Transcribe all of the material below word for word and leave out its pictures.
-- START --
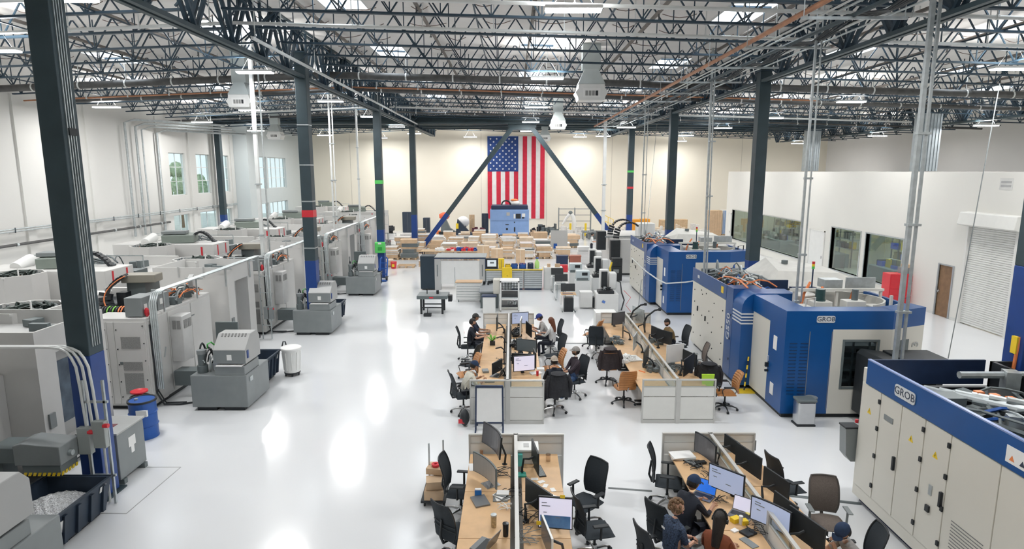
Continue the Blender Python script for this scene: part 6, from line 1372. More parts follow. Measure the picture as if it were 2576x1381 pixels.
chair('tan', -1.25, 16.4, 200, 'tan leather chair hidden behind the man in the cream sweater'); chair('mesh', -1.22, 14.75, 20, 'black chair of the man in the cream sweater')
chair('mesh', 1.28, 18.1, 200, 'empty black chair at the right of the rear left desks'); chair('tan', 1.15, 16.9, 190, 'tan leather chair at the right of the rear left desks')
chair('mesh', 1.68, 15.85, 205, 'black chair of the man in the grey and black cap'); ca = chair('mesh', 1.08, 14.8, 100, 'chair with a black jacket, seen from behind')
chair('mesh', 1.35, 20.0, 190, 'chair of the man in the grey hoodie')
chair('mesh', 2.75, 19.5, 80, 'empty black mesh chair left of the rear right desks'); cb_ = chair('tan', 2.72, 16.95, 95, 'tan leather chair with a dark jacket over its back'); chair('tan', 2.92, 15.35, 100, 'tan ribbed leather chair next to the rear right partition end')
chair('tan', 2.75, 20.6, 150, 'tan leather chair at the far end of the rear right desks')
chair('mesh', 5.35, 19.2, 190, 'black chair of the man in the tan shirt'); chair('taupe', 5.35, 17.3, 175, 'taupe mesh chair at the right of the rear right desks'); cc_ = chair('mesh', 4.98, 15.0, 250, 'chair with a black jacket and lime vest'); chair('tan', 5.42, 14.95, 178, 'tan leather chair seen side-on right of the partition end')
JB = mat('black_jacket_cloth', (0.02, 0.021, 0.026), 0.85, 0, 0.3, 20, 0.3)
hung_jacket(cb_, mat('dark_brown_jacket', (0.03, 0.022, 0.024), 0.8, 0, 0.3, 20, 0.3), 'dark jacket hung over the tan leather chair'); hung_jacket(cc_, JB, 'black jacket hung on the chair with the lime vest'); hung_jacket(ca, JB, 'black jacket on the chair of the man seen from behind')
q = B(); q.prism([(-0.13, 0.62), (0.13, 0.62), (0.16, 1.0), (-0.16, 1.0)], -0.0, 0.03, 'y'); v_ = q.build('vest', mat('lime_vest', (0.45, 0.75, 0.05), 0.6), None, (4.90, 14.75, 0), R(0)); tag(v_, 'lime high-visibility vest hung on the black jacket', 'vest')
# easel with a white board in front of the rear left partition
t = thing('flip_easel', 'black-framed white board easel in front of the rear left partition', 'easel', (-0.53, 13.72, 0))
q = B(); q.cbox((0, 0, 0.60), (0.60, 0.02, 0.80), 0, R(-6)); q.build('white_board', PAPER, t)
for s in (-1, 1):
    q = B(); q.bar((s*0.32, -0.05, 0.0), (s*0.31, 0.04, 1.04), 0.035, 0.035); q.build('leg', NAVY, t)
    q = B(); q.bar((s*0.32, -0.05, 0.02), (s*0.32, -0.28, 0.02), 0.03, 0.03); q.build('foot', NAVY, t); q = B(); q.bar((s*0.30, 0.22, 0.0), (s*0.30, 0.05, 0.9), 0.03, 0.03); q.build('leg', NAVY, t)
q = B(); q.bar((-0.32, 0.045, 1.04), (0.32, 0.045, 1.04), 0.05, 0.05); q.build('cross_bar', NAVY, t); q = B(); q.bar((-0.32, -0.03, 0.18), (0.32, -0.03, 0.18), 0.035, 0.035); q.build('cross_bar', NAVY, t)
# boxes and a small cart left of the front left desks
t = thing('parts_cart', 'small cart with two upright posts left of the front left desks', 'cart', (-1.35, 10.6, 0))
q = B()
for x_, y_ in ((-0.2, 0.2), (0.05, 0.35)): q.bar((x_, y_, 0.1), (x_, y_, 1.0), 0.03)
q.build('post', GALV, t); q = B(); q.box(-0.3, -0.3, 0.08, 0.15, 0.4, 0.12); q.build('platform', BLACK, t)
for s in (-0.25, 0.1): q = B(); q.cyl((s, -0.25, 0.04), (s+0.03, -0.25, 0.04), 0.04, 8); q.cyl((s, 0.3, 0.04), (s+0.03, 0.3, 0.04), 0.04, 8); q.build('caster', BLACK, t)
for k, (x_, y_, z_, w_, h_, rz, lb) in enumerate(((-1.42, 10.45, 0.125, 0.34, 0.17, 0, 'lowest'), (-1.42, 10.5, 0.30, 0.30, 0.15, 8, 'middle'), (-1.40, 10.75, 0.46, 0.34, 0.12, -12, 'topmost'))):
    q = B(); q.box(-w_/2, -0.14, 0, w_/2, 0.14, h_); o = tag(q.build('cardboard_box', CARD, None, (x_, y_, z_), R(rz), bev=0.004), lb+' cardboard box of the pile on the small cart', 'box')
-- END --
◆ **EXERCISE SOLUTION**:
Continue the Blender Python script for this scene: part 6, from line 1372. More parts follow. Measure the picture as if it were 2576x1381 pixels.
chair('tan', -1.25, 16.4, 200, 'tan leather chair hidden behind the man in the cream sweater'); chair('mesh', -1.22, 14.75, 20, 'black chair of the man in the cream sweater')
chair('mesh', 1.28, 18.1, 200, 'empty black chair at the right of the rear left desks'); chair('tan', 1.15, 16.9, 190, 'tan leather chair at the right of the rear left desks')
chair('mesh', 1.68, 15.85, 205, 'black chair of the man in the grey and black cap'); ca = chair('mesh', 1.08, 14.8, 100, 'chair with a black jacket, seen from behind')
chair('mesh', 1.35, 20.0, 190, 'chair of the man in the grey hoodie')
chair('mesh', 2.75, 19.5, 80, 'empty black mesh chair left of the rear right desks'); cb_ = chair('tan', 2.72, 16.95, 95, 'tan leather chair with a dark jacket over its back'); chair('tan', 2.92, 15.35, 100, 'tan ribbed leather chair next to the rear right partition end')
chair('tan', 2.75, 20.6, 150, 'tan leather chair at the far end of the rear right desks')
chair('mesh', 5.35, 19.2, 190, 'black chair of the man in the tan shirt'); chair('taupe', 5.35, 17.3, 175, 'taupe mesh chair at the right of the rear right desks'); cc_ = chair('mesh', 4.98, 15.0, 250, 'chair with a black jacket and lime vest'); chair('tan', 5.42, 14.95, 178, 'tan leather chair seen side-on right of the partition end')
JB = mat('black_jacket_cloth', (0.02, 0.021, 0.026), 0.85, 0, 0.3, 20, 0.3)
hung_jacket(cb_, mat('dark_brown_jacket', (0.03, 0.022, 0.024), 0.8, 0, 0.3, 20, 0.3), 'dark jacket hung over the tan leather chair'); hung_jacket(cc_, JB, 'black jacket hung on the chair with the lime vest'); hung_jacket(ca, JB, 'black jacket on the chair of the man seen from behind')
q = B(); q.prism([(-0.13, 0.62), (0.13, 0.62), (0.16, 1.0), (-0.16, 1.0)], -0.0, 0.03, 'y'); v_ = q.build('vest', mat('lime_vest', (0.45, 0.75, 0.05), 0.6), None, (4.90, 14.75, 0), R(0)); tag(v_, 'lime high-visibility vest hung on the black jacket', 'vest')
# easel with a white board in front of the rear left partition
t = thing('flip_easel', 'black-framed white board easel in front of the rear left partition', 'easel', (-0.53, 13.72, 0))
q = B(); q.cbox((0, 0, 0.60), (0.60, 0.02, 0.80), 0, R(-6)); q.build('white_board', PAPER, t)
for s in (-1, 1):
    q = B(); q.bar((s*0.32, -0.05, 0.0), (s*0.31, 0.04, 1.04), 0.035, 0.035); q.build('leg', NAVY, t)
    q = B(); q.bar((s*0.32, -0.05, 0.02), (s*0.32, -0.28, 0.02), 0.03, 0.03); q.build('foot', NAVY, t); q = B(); q.bar((s*0.30, 0.22, 0.0), (s*0.30, 0.05, 0.9), 0.03, 0.03); q.build('leg', NAVY, t)
q = B(); q.bar((-0.32, 0.045, 1.04), (0.32, 0.045, 1.04), 0.05, 0.05); q.build('cross_bar', NAVY, t); q = B(); q.bar((-0.32, -0.03, 0.18), (0.32, -0.03, 0.18), 0.035, 0.035); q.build('cross_bar', NAVY, t)
# boxes and a small cart left of the front left desks
t = thing('parts_cart', 'small cart with two upright posts left of the front left desks', 'cart', (-1.35, 10.6, 0))
q = B()
for x_, y_ in ((-0.2, 0.2), (0.05, 0.35)): q.bar((x_, y_, 0.1), (x_, y_, 1.0), 0.03)
q.build('post', GALV, t); q = B(); q.box(-0.3, -0.3, 0.08, 0.15, 0.4, 0.12); q.build('platform', BLACK, t)
for s in (-0.25, 0.1): q = B(); q.cyl((s, -0.25, 0.04), (s+0.03, -0.25, 0.04), 0.04, 8); q.cyl((s, 0.3, 0.04), (s+0.03, 0.3, 0.04), 0.04, 8); q.build('caster', BLACK, t)
for k, (x_, y_, z_, w_, h_, rz, lb) in enumerate(((-1.42, 10.45, 0.125, 0.34, 0.17, 0, 'lowest'), (-1.42, 10.5, 0.30, 0.30, 0.15, 8, 'middle'), (-1.40, 10.75, 0.46, 0.34, 0.12, -12, 'topmost'))):
    q = B(); q.box(-w_/2, -0.14, 0, w_/2, 0.14, h_); o = tag(q.build('cardboard_box', CARD, None, (x_, y_, z_), R(rz), bev=0.004), lb+' cardboard box of the pile on the small cart', 'box')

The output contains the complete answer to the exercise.